With the exception of discussions going on in the HCI community, none of these groups were necessarily pursuing anything that Mark Weiser would have recognized as fully cognate with his ubiquitous computing. But they were all sensing the rapidly approaching obsolescence of the desktop model, the coming hegemony of networked devices, and the reconfiguration of everyday life around them. What they were all grasping after, each in their own way, was a language of interaction suited to a world where information processing would be everywhere in the human environment.

Thesis 02


The many forms of ubiquitous computing are indistinguishable from the user's perspective and will appear to a user as aspects of a single paradigm: everyware.

In considering Mark Weiser's "ubiquitous" computing alongside all those efforts that define the next computing as one that is "mobile" or "wearable" or "connected" or "situated," one is reminded time and again of the parable of the six blind men describing an elephant.

We've all heard this one, haven't we? Six wise elders of the village were asked to describe the true nature of the animal that had been brought before them; sadly, age and infirmity had reduced them all to a reliance on the faculty of touch. One sage, trying and failing to wrap his arms around the wrinkled circumference of the beast's massive leg, replied that it must surely be among the mightiest of trees. Another discerned a great turtle in the curving smoothness of a tusk, while yet another, encountering the elephant's sinuous, muscular trunk, thought he could hardly have been handling anything other than the king of snakes. None of the six, in fact, could come anywhere close to agreement regarding what it was that they were experiencing, and their disagreement might have become quite acrimonious had the village idiot not stepped in to point out that they were all in the presence of the same creature.

And so it is with post-PC computing. Regardless of the valid distinctions between these modes, technologies, and strategies, I argue that such distinctions are close to meaningless from the perspective of people exposed to the computing these theories all seem to describe.

Historically, there have been some exceptions to the general narrowness of vision in the field.
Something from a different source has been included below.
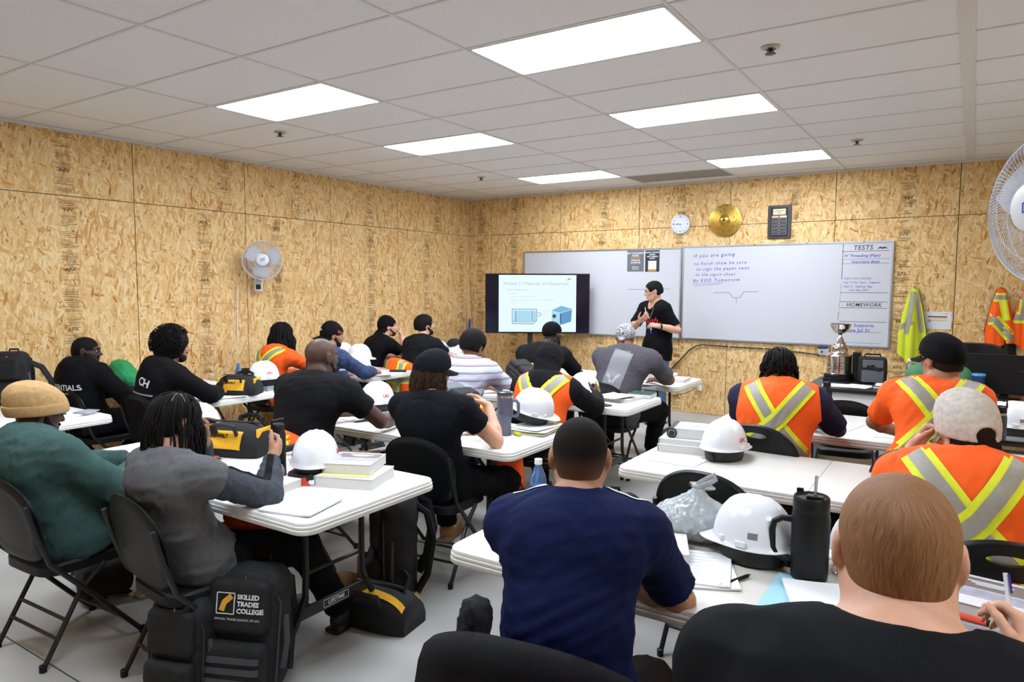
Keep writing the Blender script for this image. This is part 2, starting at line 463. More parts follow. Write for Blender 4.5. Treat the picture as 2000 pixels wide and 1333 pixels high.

Hiroshi Ishii's Tangible Media Group at the MIT Media Lab saw their work as cleaving into three broad categories: "interactive surfaces," in which desks, walls, doors, and even ceilings were reimagined as input/output devices; "ambients," which used phenomena such as sound, light, and air currents as peripheral channels to the user; and "tangibles," which leveraged the "graspable and manipulable" qualities of physical objects as provisions of the human interface.

A separate MIT effort, Project Oxygen, proceeded under the assumption that a coherently pervasive presentation would require coordinated effort at all levels; they set out to design a coordinated suite of devices and user interfaces, sensor grids, software architecture, and ad hoc and mesh-network strategies. (Nobody could accuse them of lacking ambition.)